Lanco Infratech Ltd is likely to see a bankers-led ‘resolution plan’ being worked by February 2018, which may see the debt-ridden infrastructure company finding its feet again.
With most of the projects struck without any progress, and the company now under the management of Insolvency Professional Savan Godiawala appointed by the National Company Law Tribunal, the only way out of the current crisis is the likely resolution by a committee of lenders, who have been working under the guidance of the Insolvency Professional.
Answering queries of some of the agitated shareholders, Godiwala said: “The company was handed over for management by NCLT on August 7. We have about six months to find a resolution of the problems faced by the company. There has been positive response. We expect to see some clear direction by next month.”
“There is a facility to resolve issues within 180 days. But this has option to be extended up to 270 days with the consent of NCLT and lenders, provided there is potential for resolution. There has been positive response through expression of interest,” Godiawala said.

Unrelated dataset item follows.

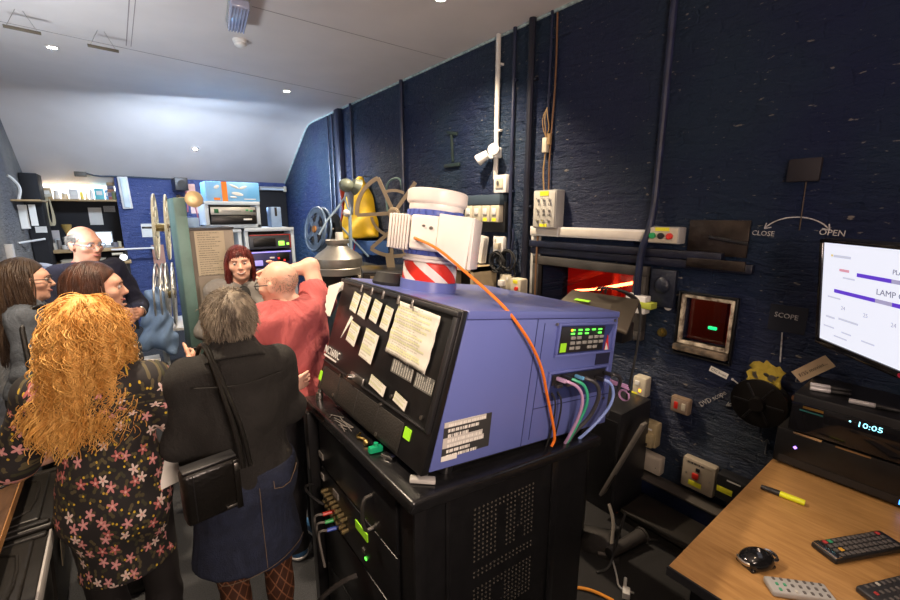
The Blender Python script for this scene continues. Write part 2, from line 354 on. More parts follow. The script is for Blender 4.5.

This could mean divestment of some of the matured assets, including roadways, picking up stake in some of the power projects, or even outright purchase. However, this will have to be in concurrence with the lenders.
Earlier, chairing the 24th annual general meting held here, Uddesh Kumar Kohli, said: “The performance of the company has been affected due to inadequate fuel supply for operation of installed capacity, regulatory approvals, lack of power purchase agreement, delay in sanction and disbursement of loan by lenders and liquidity problems.”
On a consolidated basis, the company posted gross revenue of ₹8,335 crore and loss of ₹2,049 crore during 2016-17.
Mentioning about IDBI Bank initiating proceedings under the Insolvency and Bankruptcy Code, he said NCLT suspended the powers of the board of directors which are currently being exercised by the Resolution Professional. Hopefully with a Resolution Plan, majority of the order book can be executed in the coming years, Kohli said.
On Griffin Coal, he said during 2016-17, it produced 2.5 mt of coal and garnered revenue of ₹522 crore and loss of ₹138 crore.
Post the Chairman's address, shareholders raised a number of questions wanting to know the progress post the NCLT and whether the company would get back to its glory days.
One shareholder from Chennai, Abhishek suggested that the company closed some of the subsidiaries and de-listed from the NSE to save on costs.
Another shareholder Shankarlal Nadda wanted the demerger of EPC and power business so that the company would be able to focus on each of these.
Kantailal Jain expressed hope that Lanco would turn corner as it celebrates its 25th AGM next year with a proper solution from Insolvency Professional. Bharat Shah lamented the steep drop of share value in the market.
Responding to shareholders concerns, the Lanco management hoped that various issues plaguing the infra sector will get resolved along with its own issues so that the company gets back to normal functioning.